Trends of Radiatively Important Trace Gases and their Relationship to Tropospheric Photochemistry

Infrared-absorbing trace gases other than CO₂ are accumulating in the atmosphere. The climatic effect of these gases will be comparable and will add to that expected from CO₂. Tropospheric chemistry plays an important role in the budgets and trends of two radiatively important trace gases, i. e., CH₄ and tropospheric O₃.The observed trend of CH₄ indicates that there has been a factor of two increases in its concentration in the last 350 years and the rate of increase has become greater in the last century. The increase in CH₄ is most likely due to increases in its sources, such as human activities in agriculture and energy use.
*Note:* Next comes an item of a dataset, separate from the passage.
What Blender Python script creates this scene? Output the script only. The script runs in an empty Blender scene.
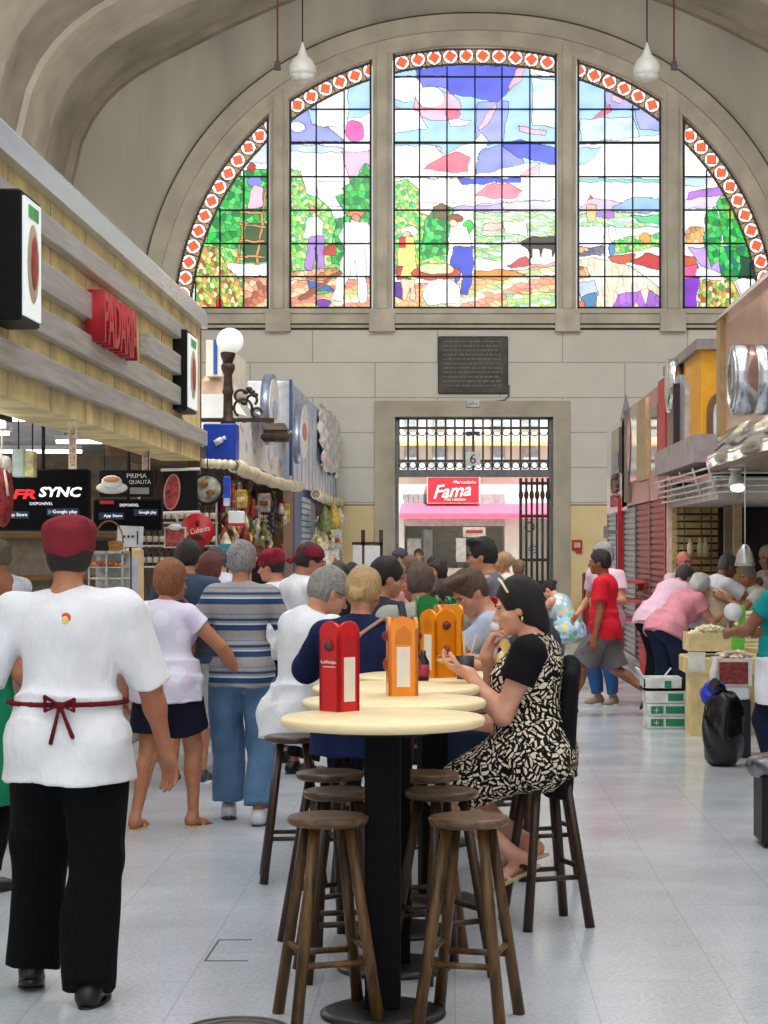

Changes in the photochemical sink of CH₄ may also contribute.There is strong evidence that tropospheric O₃ in industrial countries has increased significantly due to anthropogenic emissions of NO_x and hydrocarbons. However, the trend of tropospheric O₃ has not been quantitatively established because there are large spatial and temporal variations in the distribution of O₃. More extensive measurements are needed to quantify this trend.In this report we have identified the major photochemical processes that control the budgets and trends of CH₄ and tropospheric O₃. It is shown that human activities may have significantly perturbed the atmospheric distributions of CO, NO_x, O₃, nonmethane hydrocarbons, and CH₄. The observed trends of O₃ and CH₄ are qualitatively consistent with the current understanding of their photochemistry and budgets. However, models with realistic transport and photochemical processes need to be developed to evaluate and predict the trends quantitatively.